Interestingly this did not stop the Government from skewing the income tax scale changes in favour of higher income groups. It is abundantly clear to me that the promise made by the Prime Minister (Mr Hawke) during the election campaign, which was referred to by Senator Messner, that he would not introduce a capital gains tax has been broken because of the pressure exerted upon him by his left wing. I think he realised during the election campaign that the public was very concerned about the possibility of a capital gains tax being introduced, so after he was elected he abandoned his promise, his undertaking and the good faith which was professed to the electorate during the campaign. Having satisfied himself that the election was conveniently out of the road, he and the Treasurer (Mr Keating) acceded to the wishes of the left wing, ignored the pre-election promise and decided to introduce this quite unfair tax as it applies to the majority of small business people and smaller people in the community.

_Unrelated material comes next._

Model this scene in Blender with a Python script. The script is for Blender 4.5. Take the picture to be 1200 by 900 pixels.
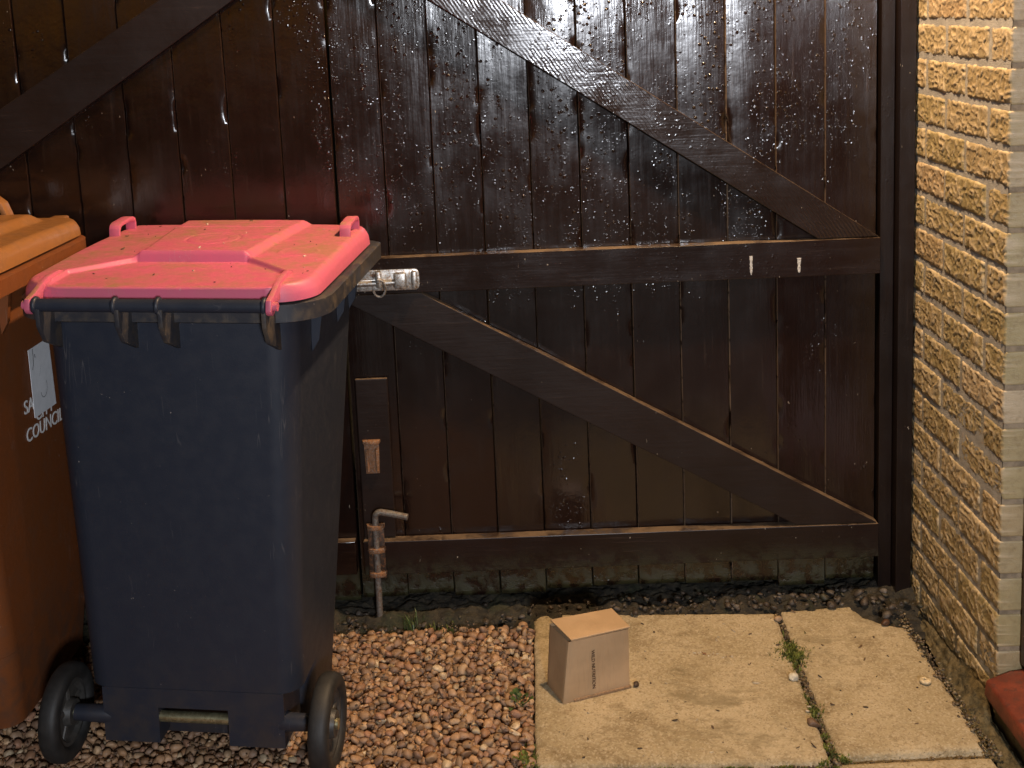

I can understand the attitude of any Government to big business deals on the share market when tremendous capital profits are made. I am opposed to that. There must be a way to deal with such people. They are in a position to get around this tax, but the small people whom Senator Cook and others are supposed to represent cannot do that. Small people must be encouraged to look after themselves. They must be provided with an incentive to look after their retirement. They must be encouraged to get off the backs of the taxpayers in relation to social security and the tremendous amount that that costs us at present. The Government must deal with the big boys in a far more effective way. It could do that in other respects. I have already told honourable senators what happened about death duties and how 90 per cent of the revenue from those came from estates of $50,000 or less. Small people are being hit all the time. I support Senator Messner's motion requesting the Government to abandon this tax and when we return to government in two years' time I will strongly support the repudiation of any capital gains tax if this Government is stupid enough to proceed with it.